Tabūk désertique paraît comme inhabitée. Ses fenêtres sont fermées, ses quartiers sont vides et ses rues sont brûlées par le soleil. Les immigrés ne sont qued’étranges étrangers, pour reprendre le vers de Jacques Prévert, (PREVERT. 2000). La ville recèle de l’inconnu, de l’exotisme et du dépaysement. Le jeune Égyptien est hanté par l’envie de découvrir la ville, ses secrets, son mélange de populations et la séduction des étendues désertiques sauvages. La ville est maudite, le prophète l’aurait damnée ainsi que l’une de ses tribus :

Qu’ils périssent et que ne demeurent jusqu’au Jugement dernier pas plus de vingt personnes, hommes, femmes et enfants. (IBRĀHĪM. ‘A. 1991. p. 77-78.)

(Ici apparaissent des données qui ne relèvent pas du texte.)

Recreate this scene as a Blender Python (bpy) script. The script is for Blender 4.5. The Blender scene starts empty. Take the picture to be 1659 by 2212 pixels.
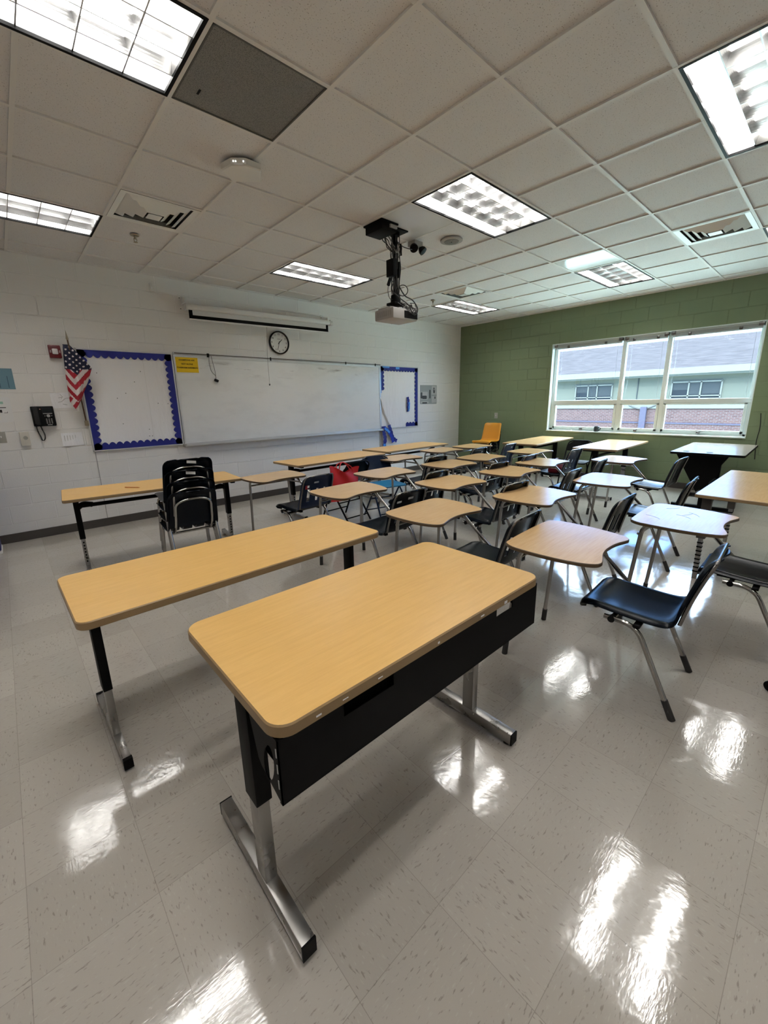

Cette malédiction explique à elle seule les souffrances et les malheurs des personnages étrangers dans la ville :

Nous marchions silencieusement, mais je me souviens de Mundir, qui m’avait dit que la ville était maudite, le jour où nous étions pris dans le vent du sable. (IBRĀHĪM. ‘A. 1991. p. 76 et 78)

Les personnages n’ont pas le même statut social dans le récit, cependant ils partagent le même sort : ils sont chassés, s’évadent ou meurent. Ils quittent la ville, l’un après l’autre, abandonnant un rêve inachevé ou une vie brisée dans ce désert aride et violent. Nabīl est battu à mort par les policiers, après avoir volé le coffre-fort de la société ; le docteur Ġarīb est mis sous surveillance rapprochée, depuis qu’il a fait avorter une femme ; Philip est mort à la suite de sa circoncision ; Aron est renvoyé chez lui, à cause de son trafic d’alcool ; Larry quitte subitement la ville et emmène les milliers de dollars gagnés par une arnaque en assurance ; Aršad, enfin, ne peut plus revenir dans la ville, car il lui est interdit de quitter le Pakistan suite à ses engagements politiques. Tabūk qui a inspiré l’œuvre devient une métaphore de l’espace. Elle n’est plus uniquement un lieu d’immigration, mais devient une source d’inspiration et d’écriture. Par ses mélanges d’ethnies et de nationalités, elle prend des allures cosmopolites. Nonobstant la privation, l’absence des libertés et le rigorisme religieux, elle est comparée à une ville monde.

Conclusion

ʼAbd al-Mağīd nous propose une histoire aux dimensions sociales dramatiques, et à travers un espace aux airs médiévaux, il expose la malédiction du pétrole dans certains pays arabes. Ici, le choix de Tabūk et de l’Arabie n’est que symbolique, elle est l’exemple le plus frappant de toute la région où archaïsme ancré et modernité importée se côtoient. Les centaines de ressortissants étrangers qui travaillent dans les pays du Golfe, qualifiés malhonnêtement de travailleurs invités, subissent toutes les humiliations de la part du Saoudien, le bédouin subitement devenu Seigneur grâce à l’argent de l’or noir. Le roman atteste aussi l’expérience autobiographique et personnelle de l’auteur et retrace un cheminement nouveau dans l’histoire de l’immigration arabe. L’exil interne au cœur de l’Arabie malheureuse se mute désormais en souffrance humaine, dévoilant ainsi un sombre visage inquiétant de l’Orient arabique et de ses tentations mortifères, déjà traités dans quelques romans arabes.